Non sono questioni marginali, tutt’altro, ma si tratta pur sempre di faccende d’importanza relativa, rispetto a come e quando finirà il mondo. Non saranno certo i No Vax e nemmeno i fascisti a provocarne l’implosione e neanche le guerre informatiche o lo scontro tra civiltà. Il mondo così come lo intendiamo, popolato dagli esseri umani, cesserà di esistere prima dell’introduzione di un ragionevole reddito incondizionato per tutti e dell’obbligo di presentare periodicamente l’impronta ecologica. Da qui a dieci anni – ma, stando al Climate Clock di Roma, gli anni che ci rimangono per sconfiggere l’emergenza climatica sono appena sei – se non verranno prese drastiche decisioni, se non inizieremo già oggi a cambiare le cose. E non mi si parli di sensibilizzazione dell’opinione pubblica, di una rivoluzione culturale che deve partire dal basso, perché – con così poco tempo a disposizione – io non ci credo più. E allora non possiamo che affidarci alla politica. È la politica che deve imporre il divieto dell’uso di pesticidi, e pazienza se non potremo più specchiarci nelle mele. È la politica che deve porre un argine al traffico automobilistico, almeno nei luoghi più sensibili, che deve contingentare il turismo. Invece anche la nostra Provincia sui temi ambientali ha miseramente fallito. Una classe politica miope – peggio, miope per finta, perché non c’è più cieco di chi non vuol vedere – ci porterà dritti verso il punto di non ritorno.
Sull’orologio della catastrofe ambientale mancano pochi secondi a mezzanotte: scoccata l’ora X saremo obbligati ad andare in bici perché l’automobile non potremo più usarla, ad alimentarci di insetti perché la carne non potremo più mangiarla, a spegnere la TV alle dieci di sera perché troppi impianti vanno ancora – e in Cina nuovamente – a carbone. E tutti quei begli alberghi le piscine non potranno più scaldarle, e i nostri viaggi in aereo saranno banditi. Si chiama dittatura ecologica e, come ogni forma di dittatura, reprime e deprime. Sono uno scienziato per saperlo? No, ma mi affido alla scienza. Sono catastrofista? No, anzi spero che siano gli scienziati a sbagliarsi, ma temo che non sia così.

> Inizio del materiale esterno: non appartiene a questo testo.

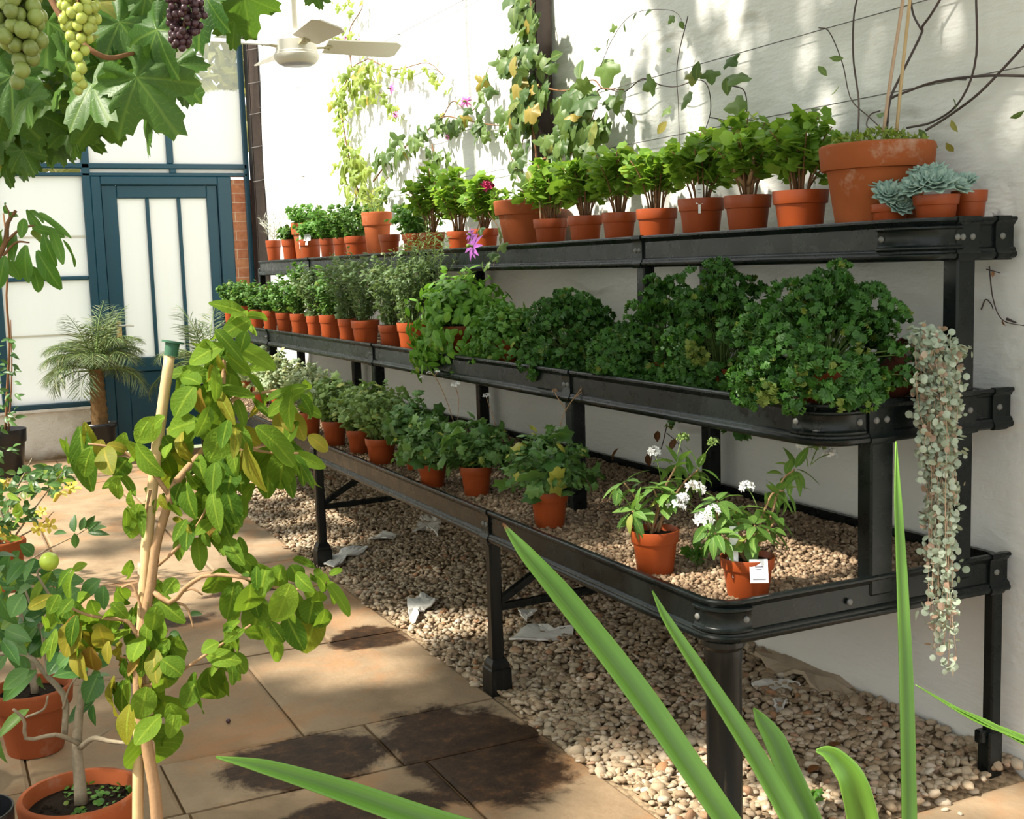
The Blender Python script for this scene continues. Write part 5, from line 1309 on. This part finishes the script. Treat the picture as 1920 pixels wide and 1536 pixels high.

E ora la bella notizia: il mondo, privato degli esseri umani, continuerà ad esistere. Quel mio amato larice lassù verrà abbracciato da qualche orangotango. Prima o poi, rinascerà un essere umano, dotato di un’anima: farà grandi scoperte, gioirà della bellezza della cultura e dell’arte e amerà, proprio come facciamo noi. Dotato di un’intelligenza superiore, a differenza di quello che abbiamo fatto noi pretenderà la massima serietà dei suoi governanti. Trovata traccia della civiltà precedenti, riderà della stupidità dell’homo sapiens. E gli cambierà nome in homo demens.